Ursula K Le Guin, Science fiction and fantasy author passes away

The immensely popular author brought literary depth and a feministy sensibility to science fiction and fantasy, with books like “The left-Hand of Darness” and the Earthsea series

Award-winning US science fiction and fantasy author Ursula K Le Guin has died aged 88, her family has said.

The immensely popular author brought literary depth and a feministy sensibility to science fiction and fantasy, with books like “The left-Hand of Darness” and the Earthsea series.

She passed away on Monday at her home in Portland, Oregon, after a period of ill health.

She wrote more than 20 novels and over 100 short stories that sold millions of copies around the world.

Her verified Twitter account posted a statement on Tuesday evening saying: "The family of Ursula K Le Guin is deeply saddened to announce her peaceful death yesterday afternoon."

Her books have been translated into more than 40 languages and have sold millions of copies worldwide. Several, including “The Left Hand of Darkness” — set on a planet where the customary gender distinctions do not apply — have been in print for almost 50 years.

The critic Harold Bloom lauded Ms. Le Guin as “a superbly imaginative creator and major stylist” who “has raised fantasy into high literature for our time.”

I eliminated gender to find out what was left Ursula K Le Guin

"I tend to avoid fiction about dysfunctional urban middle-class people written in the present tense," she once said.

"This makes it hard to find a new novel, sometimes."

In addition to more than 20 novels, she was the author of a dozen books of poetry, more than 100 short stories (collected in multiple volumes), seven collections of essays, 13 books for children and five volumes of translation, including the Tao Te Ching of Lao Tzu and selected poems by the Chilean Nobel Prize winner Gabriela Mistral. She also wrote a guide for writers.

She was educated at Radcliffe College, Massachusetts, and New York's Columbia University, becoming a Fulbright Fellow in 1953.

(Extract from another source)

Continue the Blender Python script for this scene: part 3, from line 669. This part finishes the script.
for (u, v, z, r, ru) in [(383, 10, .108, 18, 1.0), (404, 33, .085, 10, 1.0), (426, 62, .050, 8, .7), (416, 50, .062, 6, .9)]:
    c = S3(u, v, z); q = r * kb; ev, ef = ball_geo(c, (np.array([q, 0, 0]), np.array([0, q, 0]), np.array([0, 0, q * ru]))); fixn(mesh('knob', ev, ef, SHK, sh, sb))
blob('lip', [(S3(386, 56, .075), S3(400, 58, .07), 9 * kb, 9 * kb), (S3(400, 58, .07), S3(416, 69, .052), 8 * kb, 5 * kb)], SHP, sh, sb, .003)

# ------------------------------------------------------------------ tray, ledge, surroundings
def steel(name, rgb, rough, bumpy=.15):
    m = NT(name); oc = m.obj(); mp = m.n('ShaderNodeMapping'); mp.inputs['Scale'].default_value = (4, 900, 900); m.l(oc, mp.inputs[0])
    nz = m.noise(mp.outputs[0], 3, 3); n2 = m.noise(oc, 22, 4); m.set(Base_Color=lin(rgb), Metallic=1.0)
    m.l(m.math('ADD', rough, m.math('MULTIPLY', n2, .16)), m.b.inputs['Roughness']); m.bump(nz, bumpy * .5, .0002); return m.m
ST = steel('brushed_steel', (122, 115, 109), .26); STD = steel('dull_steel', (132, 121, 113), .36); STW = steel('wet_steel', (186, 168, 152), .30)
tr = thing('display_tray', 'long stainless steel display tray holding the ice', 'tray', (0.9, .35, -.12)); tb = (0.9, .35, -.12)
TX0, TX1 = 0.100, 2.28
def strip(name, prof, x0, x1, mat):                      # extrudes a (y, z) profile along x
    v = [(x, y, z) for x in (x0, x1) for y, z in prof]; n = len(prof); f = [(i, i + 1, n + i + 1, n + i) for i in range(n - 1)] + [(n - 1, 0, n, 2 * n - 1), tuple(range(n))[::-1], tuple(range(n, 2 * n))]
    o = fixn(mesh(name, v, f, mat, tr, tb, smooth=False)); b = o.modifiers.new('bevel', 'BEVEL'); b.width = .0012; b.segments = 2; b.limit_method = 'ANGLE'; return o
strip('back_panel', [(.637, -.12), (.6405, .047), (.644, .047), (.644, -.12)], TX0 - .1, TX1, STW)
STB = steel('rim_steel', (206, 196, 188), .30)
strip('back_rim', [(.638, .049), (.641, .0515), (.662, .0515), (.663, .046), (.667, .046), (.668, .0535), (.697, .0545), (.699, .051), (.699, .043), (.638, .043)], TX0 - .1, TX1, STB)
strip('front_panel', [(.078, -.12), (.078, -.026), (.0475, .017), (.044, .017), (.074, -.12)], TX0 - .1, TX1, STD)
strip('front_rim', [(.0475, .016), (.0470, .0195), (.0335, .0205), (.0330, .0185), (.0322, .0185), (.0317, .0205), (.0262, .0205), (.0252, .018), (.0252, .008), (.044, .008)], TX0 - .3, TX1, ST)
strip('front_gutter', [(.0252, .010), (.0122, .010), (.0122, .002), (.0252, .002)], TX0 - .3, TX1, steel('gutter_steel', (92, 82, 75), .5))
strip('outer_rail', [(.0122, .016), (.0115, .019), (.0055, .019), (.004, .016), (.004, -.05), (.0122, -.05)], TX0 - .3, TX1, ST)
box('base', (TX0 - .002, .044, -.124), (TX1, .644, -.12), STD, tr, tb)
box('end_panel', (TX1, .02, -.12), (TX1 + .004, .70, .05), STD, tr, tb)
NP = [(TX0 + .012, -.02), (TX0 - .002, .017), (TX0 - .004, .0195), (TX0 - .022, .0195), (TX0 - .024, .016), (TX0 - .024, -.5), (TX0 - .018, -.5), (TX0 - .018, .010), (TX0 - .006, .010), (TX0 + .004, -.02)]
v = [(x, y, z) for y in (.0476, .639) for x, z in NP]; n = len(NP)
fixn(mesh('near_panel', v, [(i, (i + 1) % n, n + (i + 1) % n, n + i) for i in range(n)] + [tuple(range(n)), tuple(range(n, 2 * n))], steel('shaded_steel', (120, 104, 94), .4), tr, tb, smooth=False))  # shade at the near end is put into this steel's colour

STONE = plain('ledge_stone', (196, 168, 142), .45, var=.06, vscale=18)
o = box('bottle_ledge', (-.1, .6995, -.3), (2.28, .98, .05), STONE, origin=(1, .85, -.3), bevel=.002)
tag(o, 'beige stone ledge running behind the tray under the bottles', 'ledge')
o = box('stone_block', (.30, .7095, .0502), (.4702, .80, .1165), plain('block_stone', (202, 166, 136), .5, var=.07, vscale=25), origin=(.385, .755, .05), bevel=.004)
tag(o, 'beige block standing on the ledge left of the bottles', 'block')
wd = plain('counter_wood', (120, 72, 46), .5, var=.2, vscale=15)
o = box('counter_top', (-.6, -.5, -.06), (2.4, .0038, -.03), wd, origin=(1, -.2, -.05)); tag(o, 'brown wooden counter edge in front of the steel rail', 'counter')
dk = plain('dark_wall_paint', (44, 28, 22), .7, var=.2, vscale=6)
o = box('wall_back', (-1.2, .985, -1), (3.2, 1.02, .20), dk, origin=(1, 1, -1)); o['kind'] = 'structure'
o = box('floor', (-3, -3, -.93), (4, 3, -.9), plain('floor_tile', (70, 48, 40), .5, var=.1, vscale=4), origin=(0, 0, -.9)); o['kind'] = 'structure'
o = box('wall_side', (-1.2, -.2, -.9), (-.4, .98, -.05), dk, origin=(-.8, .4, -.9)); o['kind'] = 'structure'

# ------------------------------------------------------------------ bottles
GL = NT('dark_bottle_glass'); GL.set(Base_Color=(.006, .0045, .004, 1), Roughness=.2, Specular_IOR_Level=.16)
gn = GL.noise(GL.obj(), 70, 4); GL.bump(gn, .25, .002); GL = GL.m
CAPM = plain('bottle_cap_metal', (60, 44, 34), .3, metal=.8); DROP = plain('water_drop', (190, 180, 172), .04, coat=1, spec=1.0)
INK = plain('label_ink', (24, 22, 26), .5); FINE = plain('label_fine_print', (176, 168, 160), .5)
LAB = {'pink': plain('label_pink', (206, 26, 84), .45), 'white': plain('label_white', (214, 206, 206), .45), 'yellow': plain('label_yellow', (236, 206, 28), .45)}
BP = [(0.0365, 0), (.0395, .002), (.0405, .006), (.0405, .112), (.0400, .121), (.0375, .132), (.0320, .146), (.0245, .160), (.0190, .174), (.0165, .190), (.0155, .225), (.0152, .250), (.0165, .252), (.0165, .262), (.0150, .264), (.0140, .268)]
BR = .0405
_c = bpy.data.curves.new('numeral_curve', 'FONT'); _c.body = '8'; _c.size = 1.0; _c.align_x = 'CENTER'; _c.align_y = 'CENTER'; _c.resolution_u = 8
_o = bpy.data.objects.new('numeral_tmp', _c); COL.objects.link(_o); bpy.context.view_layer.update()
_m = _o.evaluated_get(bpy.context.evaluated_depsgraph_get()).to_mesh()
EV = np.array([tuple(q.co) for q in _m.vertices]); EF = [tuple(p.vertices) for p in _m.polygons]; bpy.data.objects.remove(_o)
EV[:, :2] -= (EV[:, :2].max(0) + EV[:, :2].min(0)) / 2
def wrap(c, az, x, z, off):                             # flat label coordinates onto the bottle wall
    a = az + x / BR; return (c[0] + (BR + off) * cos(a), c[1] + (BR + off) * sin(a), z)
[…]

She became an expert in anthropology and was influenced by anarchist and Taoist thinking.

In a career spanning more than half a century, she won a number of Nebula and Hugo science fiction and fantasy awards.

She also received the Newbery Medal, the top honour for US children's literature and the National Book Foundation Medal for Distinguished Contribution to American letters.

The US Library of Congress in 2000 designated her a Living Legend for her contribution to America's cultural heritage.

Reacting to news of her death, US horror author Stephen King paid tribute to Le Guin as "one of the greats".

"Not just a science fiction writer; a literary icon. Godspeed into the galaxy," he wrote on Twitter.

Le Giun is survived by her husband, historian Charles Le Guin, her son, and two daughters.